That’s absolutely pathetic from Chelsea.
Some countries are excellent at developing young players (Netherlands, Portugal, France) and others are not. There’s a big debate in England this week about the future of youth academies and Trevor Brooking, now FA Technical Director, says he fears the time might come when England aren’t challenging to win major tournaments but are merely happy to qualify for them. Ahem.
But with the vast riches available to English clubs, primarily from TV revenue, teams like Chelsea can afford to buy any player at any price. Why spend hour after hour scouting young school players, signing them, training and developing them when they might not even eventually make the grade when you have the resources to go out and spend 30m on a proven player?

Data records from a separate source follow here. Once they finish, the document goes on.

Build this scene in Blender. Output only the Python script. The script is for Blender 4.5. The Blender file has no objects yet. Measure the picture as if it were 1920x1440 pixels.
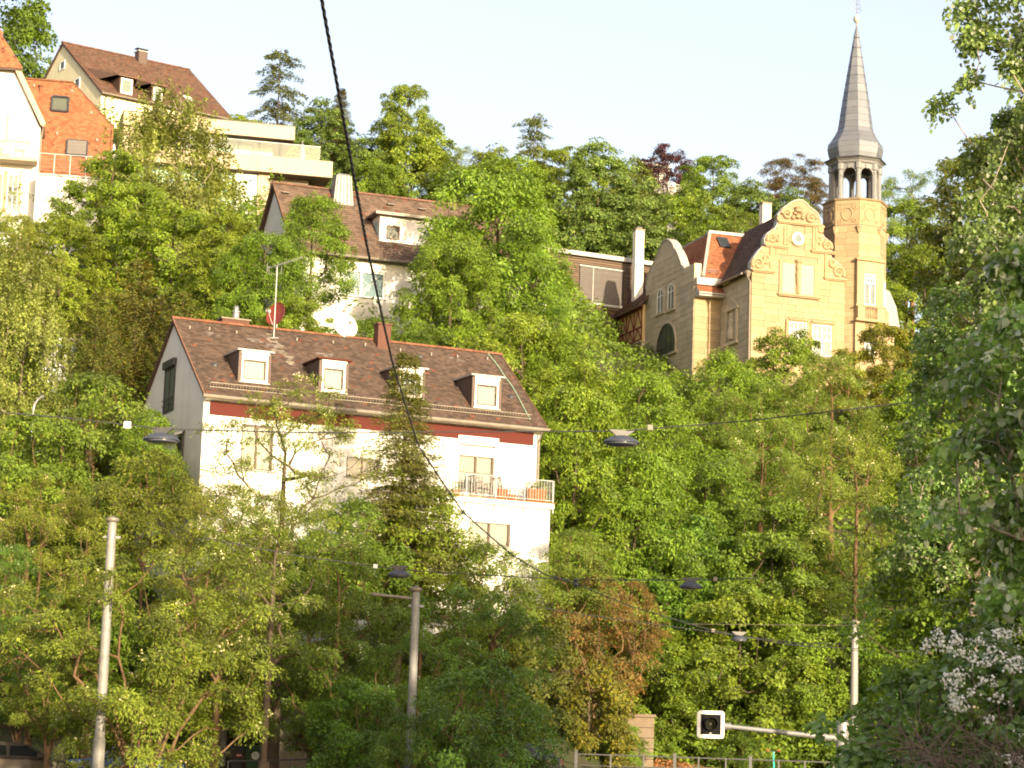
import bpy, math, random
import numpy as np
from mathutils import Vector, Matrix

# ------------------------------------------------------------------ camera, sky, sun, exposure
SC = bpy.context.scene
COL = SC.collection
FPX, PITCH, ROLL = 4700.0, math.atan(795 / 4700), 0.033
f_ = np.array([0, math.cos(PITCH), math.sin(PITCH)])
u_ = np.array([0, -math.sin(PITCH), math.cos(PITCH)])
r_ = np.array([1.0, 0, 0])
CR = r_ * math.cos(ROLL) + u_ * math.sin(ROLL)
CU = u_ * math.cos(ROLL) - r_ * math.sin(ROLL)
cd = bpy.data.cameras.new('camera')
cam = bpy.data.objects.new('camera', cd)
COL.objects.link(cam)
cd.sensor_width = 36.0
cd.lens = 36.0 * FPX / 1920.0
cd.clip_end = 3000
cd.clip_start = 0.5
cam.matrix_world = Matrix(((CR[0], CU[0], -f_[0], 0), (CR[1], CU[1], -f_[1], 0), (CR[2], CU[2], -f_[2], 0), (0, 0, 0, 1)))
SC.camera = cam

SUN_AZ, SUN_EL = math.radians(27), math.radians(11)      # azimuth: to the right of straight behind the camera
S_DIR = Vector((math.sin(SUN_AZ) * math.cos(SUN_EL), -math.cos(SUN_AZ) * math.cos(SUN_EL), math.sin(SUN_EL)))
world = bpy.data.worlds.new('World')
SC.world = world
world.use_nodes = True
nt = world.node_tree
bg = nt.nodes['Background']
sky = nt.nodes.new('ShaderNodeTexSky')
sky.sky_type = 'NISHITA'
sky.sun_disc = False
sky.sun_elevation = SUN_EL
sky.sun_rotation = math.atan2(S_DIR.x, S_DIR.y)
sky.air_density = 1.0
sky.dust_density = 3.0
veil = nt.nodes.new('ShaderNodeMix'); veil.data_type = 'RGBA'; veil.blend_type = 'ADD'      # thin evening haze over the whole sky
veil.inputs[0].default_value = 1.0
veil.inputs[7].default_value = (.85, .40, .19, 1)
nt.links.new(sky.outputs[0], veil.inputs[6])
nt.links.new(veil.outputs[2], bg.inputs[0])
bg.inputs[1].default_value = 0.15
sl = bpy.data.lights.new('sun', 'SUN')
sl.energy = 4.6
sl.angle = math.radians(0.6)
sl.color = (1.0, 0.81, 0.53)
sun = bpy.data.objects.new('sun', sl)
COL.objects.link(sun)
sun.rotation_euler = S_DIR.to_track_quat('Z', 'Y').to_euler()
SC.view_settings.view_transform = 'Standard'
SC.view_settings.look = 'None'
SC.view_settings.gamma = 1.0
SC.view_settings.use_curve_mapping = False
SC.view_settings.exposure = 1.2
SC.render.engine = 'CYCLES'
SC.cycles.max_bounces = 8
SC.cycles.transparent_max_bounces = 12
SC.cycles.use_denoising = True
SC.cycles.filter_width = 1.9


def unp(px, py, y):
    """the point at world depth y seen at photograph pixel (px, py)"""
    v = f_ + CR * (px - 960) / FPX + CU * (720 - py) / FPX
    return v * (y / v[1])


def ray(px, py):
    return f_ + CR * (px - 960) / FPX + CU * (720 - py) / FPX


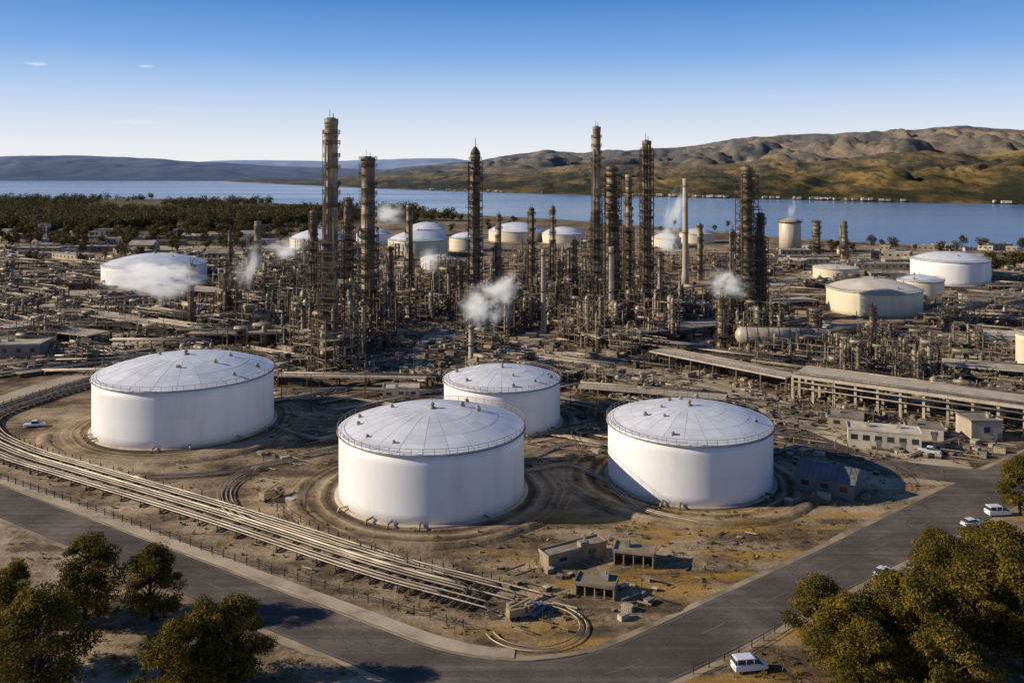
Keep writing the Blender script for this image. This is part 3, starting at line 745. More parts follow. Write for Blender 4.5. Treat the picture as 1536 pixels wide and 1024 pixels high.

Clubs like Chelsea have no soul and I don’t understand how their supporters can retain any affinity with what their club has morphed in to. In fairness not all of the biggest English clubs are like Chelsea with Manchester United and Liverpool having a history of bringing through homegrown players.
Arsenal interest me though. One of my best friends supports them and is always lamenting the buying power of the other top 3 English teams. He can be quite withering in his criticism of Chelsea, Manchester United and Liverpool when they spend big bucks on players and will always mention how Wenger brings players up and turns them into class acts on a much smaller budget.
However, I think in many respects they’re the worst of the 4 clubs. At least when Chelsea buy a player, they pay the going rate and the selling club generally gets properly compensated for the player they’ve developed, e.g. Manchester City getting 20m for Wright-Phillips, 6m going to Southampton for Bridge etc.
Arsenal though are fairly opportunistic in that they can’t really afford to splash out 20m on a player so they swarm around younger players who haven’t even progressed to their club’s first team. Then they’ll sign them by paying a nominal fee or, in some cases, for free because the player isn’t old enough to have signed professional forms already.
So you have instances where a team like Servette or somebody has trained up Phillippe Senderos from the age of 9 or 10 and then Arsenal come in when he’s 16 and swipe him away from them, even before Servette have had a chance to see a player they’ve nurtured for years play in their first team. They’ve done it throughout Wenger’s time there going back to Anelka and continuing right through to Fabregas and they have the system down to a tee. Even now they have a young Mexican striker on their books. He wouldn’t have got a permit under UK labour laws so he’s been on loan in Spain for the last couple of years where he’ll stay until he satisfies a residency requirement over there that will allow him to claim an EU passport and so join up with Arsenal!
Latterly other clubs have seen the potential cost savings to be made from this course of action if you’re fairly satisfied that the 16/17 year old you’ve identified is the real deal. Manchester United haven’t been as successful as Arsenal though with the likes of Pique and Rossi. Benitez signed a raft of youngsters from Hungary, Bulgaria and the likes in the summer while Chelsea’s youth set up is a joke and they don’t really have anyone other than a young Israeli striker, Ben Sahar, who’s out on loan somewhere.
As the rules allow it then it’s fair game but I suppose what I reject is the insinuation that Arsenal are somehow the ‘poor boys fighting the honest fight’. They’ve exactly the same morals as a Chelsea, just not the depth of financial backing.